State: Georgia Year: 1815
Location: Chatham Location Type: County

Abstract: John Screven is the executor of Charles Odingselles's estate. According to Screven, "the only fit land to plant with the negroes of said Estate was devised to the widow of the said Odingselles," and he "has been planting with the negroes of the said estate, on hired land" which is of poor quality. He has recently accepted an offer to purchase, for $2,500, a better tract of land. He asks the court to allow this purchase, "conveying the said premises to the children of the deceased Testator."

PAR Number 20681612

State: Georgia Year: 1816
Location: Wilkes Location Type: County

Abstract: Boling Anthony claims that Thomas W. Sims "hath injured your petitioner four thousand dollars." Anthony gave Sims $1,600 for a slave named Tamer and her six children. Sims gave Anthony a receipt for the transaction and promised to deliver the slaves. However, Anthony insists that Sims has refused to honor his part of the bargain. Anthony sues for $4,000 damages.

PAR Number 20685804

State: Georgia Year: 1858
Location: Houston Location Type: County

Abstract: John H. Rutherford, as trustee for Mrs. Missouri J. Rutherford and her children, claims that "he is possessed of a considerable Estate in negro slaves ... consisting of families, of great value, when kept together, and properly treated on a plantation, but such as would if hired out, would greatly depreciate in value." He further claims that the estate has no land on which to work the slaves, nor the money to buy the land.

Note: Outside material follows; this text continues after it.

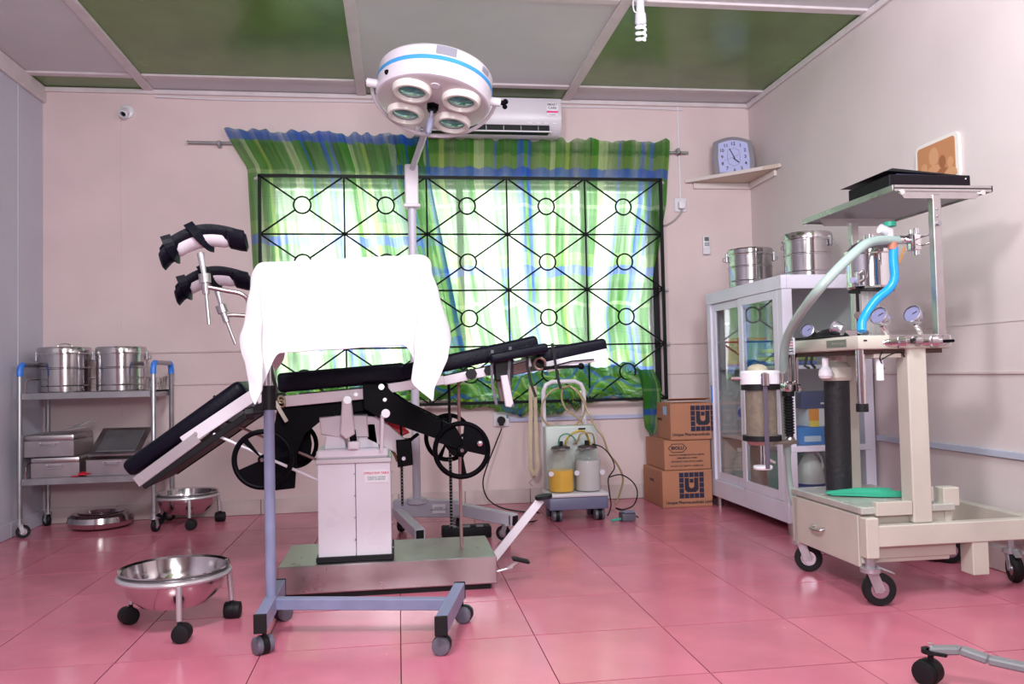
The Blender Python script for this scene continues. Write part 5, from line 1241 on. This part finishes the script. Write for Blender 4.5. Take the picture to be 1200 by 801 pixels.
b = MB(); b.lathe([(.010, 0), (.016, .005), (.016, .02), (.010, .025), (.001, .025)], (1.722, 2.560, .876), (1, -.1, 0), n=14); b.build('valve_wheel', STEELB, t)
b = MB(); b.bar((1.80, 2.57, .872), (1.865, 2.555, .874), .012, .010, .003); b.build('valve_handle', BLACK, t)
# heap of black tubing on the deck
b = MB(); b.rings([[Vector((1.62+.045*math.sin(PI*k/10)*math.cos(a), 2.78+.028*k, .90+.038*math.sin(PI*k/10)*max(0, math.sin(a))+.002)) for a in [2*PI*j/12 for j in range(12)]] for k in range(1, 10)])
b.build('black_mask', RUBBER, t)
MB().bar((1.56, 2.76, .903), (1.56, 3.03, .905), .05, .008, .002).build('black_pad', RUBBER, t)
# flowmeter and chrome vessel
MB().cyl((1.725, 2.90, .895), (1.725, 2.90, 1.12), .006, n=10).build('support_rod', BLACKM, t)
for x in (1.765, 1.80): MB().cyl((x, 2.90, .90), (x, 2.90, 1.085), .010, n=12).build('flow_tube', JARG, t)
MB().box(1.745, 1.82, 2.905, 2.915, .90, 1.09, .002).build('flow_panel', mat('flow_panel_grey', (.42, .40, .40), .4), t)
MB().cyl((1.715, 2.885, .985), (1.735, 2.915, .985), .014, n=12).build('rod_clamp', CHROME, t)
MB().cyl((1.77, 2.885, .985), (1.77, 2.89, .985), .008, n=12).build('red_bead', REDP, t)
vs = MB().lathe([(.001, 1.085), (.080, 1.085), (.088, 1.095), (.088, 1.215), (.093, 1.220), (.093, 1.232), (.086, 1.238), (.070, 1.256), (.045, 1.268), (.045, 1.276), (.001, 1.279)], (1.800, 2.93, 0), n=40).build('chrome_vessel', CHROME, t)
MB().cyl((1.800, 2.93, 1.276), (1.800, 2.93, 1.295), .022, n=16).build('vessel_cap', CHROME, vs)
MB().cyl((1.800, 2.93, 1.078), (1.800, 2.93, 1.088), .082, n=30).build('vessel_foot', BLACKM, vs)
b = MB(); b.box(1.700, 1.715, 2.86, 2.88, 1.10, 1.15, .004); b.tube([(1.716, 2.87, 1.11), (1.735, 2.86, 1.125), (1.725, 2.85, 1.15), (1.71, 2.86, 1.14)], .004, 6, smooth=3); b.build('vessel_clamp', STEELB, vs)
MB().cyl((1.70, 2.87, 1.115), (1.685, 2.865, 1.115), .012, n=10).build('clamp_knob', mat('knob_lilac', (.4, .4, .6), .3), vs)
MB().cyl((1.685, 2.78, .915), (1.655, 2.76, .915), .009, n=10).build('connector', GREYP, t)
MB().cyl((1.655, 2.76, .915), (1.632, 2.745, .916), .005, n=8).build('connector_tip', PAPER, t)
# elbow assembly with hoses
b = MB(); e = at(1042, 272, Y=2.72); b.cyl((e.x, 2.72, e.z-.025), (e.x, 2.72, e.z+.01), .015, n=14); c = at(1034, 268, Y=2.72); b.cyl((c.x-.012, 2.715, c.z), (e.x, 2.72, e.z), .017, n=16); b.build('elbow', PAPER, t)
c = at(1043, 264, Y=2.72); MB().cyl((c.x, 2.72, c.z-.004), (c.x, 2.72, c.z+.012), .021, n=20).build('green_cap', mat('mint_green_plastic', (.03, .45, .30), .35), t)
c = at(1046, 287, Y=2.72); MB().cyl((c.x, 2.72, c.z-.016), (c.x, 2.72, c.z+.012), .016, n=14).build('rubber_joint', PINKRUB, t)
b = MB(); a1, a2 = at(1040, 281, Y=2.72), at(1062, 281, Y=2.72); b.cyl(a1, a2, .015, n=14); b.cyl(a2, a2+Vector((.05, 0, 0)), .010, n=12); b.build('manifold', CHROME, t)
m1 = at(1071, 284, Y=2.70); b = MB(); b.box(m1.x-.018, m1.x+.018, 2.68, 2.72, m1.z-.03, m1.z+.03, .006, seg=2); b.cyl((m1.x-.012, 2.70, m1.z+.03), (m1.x-.012, 2.70, m1.z+.045), .008); b.cyl((m1.x+.01, 2.70, m1.z+.03), (m1.x+.01, 2.70, m1.z+.05), .011); b.cyl((m1.x+.008, 2.70, m1.z-.045), (m1.x+.008, 2.70, m1.z-.03), .012); b.build('clamp_block', CHROME, t)
for yy, y_ in ((278, 271), (288, 282)): MB().cyl(at(1078, yy, Y=2.70), at(1100, y_, Y=2.60), .0035, n=8).build('clamp_rod', STEELB, t)
MB().cyl(at(1060, 290, Y=2.70), at(1054, 308, Y=2.70), .004, .0025, n=8).build('amber_tip', mat('amber_plastic', (.45, .18, .02), .3), t)
hose('blue_hose', [(1047, 290, 2.72), (1047, 308, 2.72), (1048, 326, 2.72), (1042, 338, 2.72), (1027, 351, 2.72), (1016, 366, 2.72), (1010, 378, 2.71), (1010, 388, 2.70)], .0155, HOSEB, t, 14, 8)
hose('pale_hose', [(1052, 281, 2.72), (1036, 281, 2.71), (1016, 285, 2.66), (995, 302, 2.62), (975, 322, 2.6), (958, 341, 2.62), (942, 362, 2.72), (928, 383, 2.86), (920, 405, 2.98), (918, 440, 3.08), (920, 480, 3.14), (922, 520, 3.15), (925, 560, 3.15), (930, 592, 3.14)], [.0165]*60+[.0165]*30+[.012]*14, HOSEG, t, 14, 8)
# soda lime canister on its arm
can = Vector((1.382, 3.02, 0))
MB().lathe([(.001, .735), (.076, .735), (.076, .778), (.070, .786), (.001, .786)], can, n=40).build('canister_head', PAPER, t)
gl = MB().lathe([(.066, .530), (.068, .530), (.068, .730), (.066, .730)], can, n=40).build('canister_glass', JARG, t)
MB().lathe([(.001, .532), (.058, .532), (.058, .725), (.001, .725)], can, n=36).build('granules', AMBERJ, gl)
for z in (.518, .712): MB().lathe([(.060, z), (.073, z), (.073, z+.020), (.060, z+.020)], can, n=36).build('black_seal', RUBBER, t)
b = MB(); b.lathe([(.001, .502), (.05, .502), (.062, .518), (.001, .518)], can, n=30); b.bar(can+Vector((0, 0, .51)), (1.53, 3.05, .506), .04, .016, .004); b.build('lower_plate', mat('tarnished_metal', (.45, .38, .33), .35, .8), t)
MB().box(can.x-.030, can.x-.012, 2.930, 2.935, .42, .74, .002).build('strap', PURP, t)
b = MB(); b.cyl(can+Vector((-.02, -.085, .73)), can+Vector((-.02, -.085, .775)), .016, n=14); b.cyl(can+Vector((-.02, -.085, .765)), can+Vector((-.02, -.05, .765)), .016, n=12); b.build('head_port', CHROME, t); MB().cyl(can+Vector((.05, -.07, .735)), can+Vector((.05, -.07, .775)), .012, n=12).build('head_port', CHROME, t); MB().cyl(can+Vector((-.12, 0, .757)), can+Vector((-.07, 0, .757)), .008, n=10).build('head_port', CHROME, t)
MB().ball(can+Vector((-.01, 0, .79)), .04, .04, .022).build('dome_valve', mat('amber_dome', (.45, .40, .30), .2), t)
b = MB(); b.cyl(can+Vector((0, 0, .42)), can+Vector((0, 0, .50)), .008, n=10); b.bar(can+Vector((0, 0, .46)), can+Vector((.05, 0, .43)), .006, .010, .001); b.build('clamp_screw', CHROME, t)
MB().lathe([(.001, 0), (.034, 0), (.037, .006), (.034, .014), (.001, .014)], can+Vector((0, 0, .408)), n=24).build('clamp_wheel', PAPER, t)
b = MB(); b.box(1.49, 1.535, 3.03, 3.08, .70, .74, .006, seg=2); b.cyl((1.47, 3.05, .72), (1.44, 3.04, .72), .010, n=10); b.cyl((1.512, 3.055, .74), (1.512, 3.055, .86), .014, n=14); b.build('arm_joint', CHROME, t)
MB().lathe([(.001, 0), (.018, 0), (.018, .008), (.001, .008)], (1.545, 3.04, .715), (1, -.3, 0), n=14).build('joint_knob', CHROME, t)
b = MB(); b.lathe([(.021, .682), (.024, .685), (.024, .700), (.021, .703)], (1.512, 3.055, 0), n=20)
for k in range(13): b.lathe([(.014, .535+.011*k), (.020, .5395+.011*k), (.020, .5415+.011*k), (.014, .546+.011*k)], (1.512, 3.055, 0), n=18)
b.cyl((1.512, 3.055, .52), (1.512, 3.055, .70), .014, n=16); b.build('corrugated_connector', RUBBER, t)
b = MB(); b.ball((1.512, 3.055, .512), .020); b.build('elbow_joint', STEELB, t)
# casters
caster(t, 1.556, ay1-.005, .052, .112, ang=-.5, wdt=.030, brake=True)
caster(t, ax0+.016, ay0+.010, .054, .158, ang=-.25, wdt=.034, brake=True)
caster(t, 2.16, ay1-.005, .050, .152, ang=-.4, wdt=.030)
caster(t, 2.215, ay0+.19, .050, .172, ang=-1.9, wdt=.030, brake=True)
# things on the trolley
t = thing('black_case', (1.84, 2.75, 1.408), 'black case with tilted loose lid on the raised metal shelf', 'case')
MB().box(1.680, 1.985, 2.60, 2.86, 1.408, 1.450, .003).build('case_body', mat('black_case_plastic', (.006, .004, .007), .45, spec=.15), t)
MB().prism([(1.668, 1.462), (1.700, 1.474), (1.96, 1.452), (1.96, 1.448), (1.70, 1.464)], 2.61, 2.90, .001).build('loose_lid', BLACKM, t)
MB().box(1.72, 1.86, 2.62, 2.80, 1.450, 1.458, .002).build('inner_tray', mat('navy_foam', (.05, .05, .12), .6), t)
MB().cyl((1.965, 2.598, 1.437), (1.965, 2.601, 1.437), .003, n=8).build('rivet', CHROME, t)
G = []
def clo(u, v):
    w_ = .03+.10*min(1, u*1.6); x = 1.555+.235*u+.01*math.sin(9*v); y = 2.86+w_*(v-.5)*1.1-.05*u
    z = .3255+.026*max(0, math.sin(PI*v))*min(1, 2.2*u)*(1-.5*u)+.006*math.sin(14*v+5*u)*min(1, 2*u)*(math.sin(PI*v)**.5 if 0 < v < 1 else 0)+.010*max(0, math.sin(5*u+1.5))*v
    return (x, y, max(z, .3245))
o = sheet('green_cloth', clo, 24, 16, SURG, None, lambda u, v: (u, v)); md = o.modifiers.new('s', 'SOLIDIFY'); md.thickness = .003; md.offset = 1
tag(o, 'folded green surgical cloth lying on the drawer top of the anaesthesia trolley', 'cloth')

# ================================================================ STOOL BASE (bottom right)
t = thing('wheeled_stool_base', (1.52, 1.55, 0), 'grey bent-arm stool base with black twin casters at the bottom right edge', 'stool')
cc = Vector((1.62, 1.60, .085))
for k, (ex, ey) in enumerate(((1.305, 1.925), (1.70, 2.02), (2.0, 1.60), (1.72, 1.20), (1.28, 1.28))):
    e = Vector((ex, ey, .100)); d = (e-cc); m_ = cc+d*.62
    P = [cc+Vector((0, 0, .02)), cc+d*.45+Vector((0, 0, -.012)), cc+d*.72+Vector((0, 0, -.010)), cc+d*.85, e-Vector((0, 0, .015))]
    b = MB()
    for i in range(4): b.bar(P[i], P[i+1], .034, .018, .004)
    arm = b.build('arm', mat('grey_stool_arm', (.22, .23, .25), .4) if k == 0 else bpy.data.materials['grey_stool_arm'], t)
    b = MB(); b.cyl((ex, ey, .078), (ex, ey, .088), .022, n=16); b.box(-.01, .04, -.02, .02, .078, .088, .002, M=Matrix.Translation((ex, ey, 0)) @ Matrix.Rotation(math.atan2(-d.y, -d.x), 4, 'Z')); b.build('arm_cap', RUBBER, t)
    MB().cyl((ex, ey, .088), (ex, ey, .102), .006, n=8).build('caster_pin', CHROME, t)
    twin_caster(t, ex, ey, .030, .08, 2.0+k)
MB().cyl((cc.x, cc.y, .075), (cc.x, cc.y, .13), .035, n=20).build('hub', bpy.data.materials['grey_stool_arm'], t)
MB().cyl((cc.x, cc.y, .13), (cc.x, cc.y, .42), .018, n=16).build('gas_column', CHROME, t)
MB().lathe([(.001, .42), (.15, .42), (.17, .43), (.175, .455), (.165, .475), (.001, .48)], (cc.x, cc.y, 0), n=36).build('seat', VINYL, t)
# plug board lying by the right wall
t = thing('floor_bundle', (2.2, 3.3, 0), 'dark bundle lying on the floor by the right wall beneath the anaesthesia trolley', 'bundle')
MB().box(2.13, 2.25, 3.13, 3.34, .0, .10, .02, seg=2).build('bundle_body', BLACKM, t)
MB().ball((2.14, 3.10, .03), .035, .03, .028).build('bundle_end', mat('dark_navy', (.02, .02, .06), .4), t)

He asks that he be permitted "to bind Trust Estate by note or otherwise in writing" for "the purchase of a suitable piece of land for the purposes aforesaid."

PAR Number 20785311

State: Kentucky Year: 1853
Location: Woodford Location Type: County

Abstract: William, Milton, Mary, and Lewis Craig petition by their next friend, Henry H. Craig, to sell two slaves named Lewis and Manuel. With the proceeds from the said sale, "they will be able to pay for the land they have purchased." They note that "the money arising from the sale of said negroes and invested in said land would be a safe investment."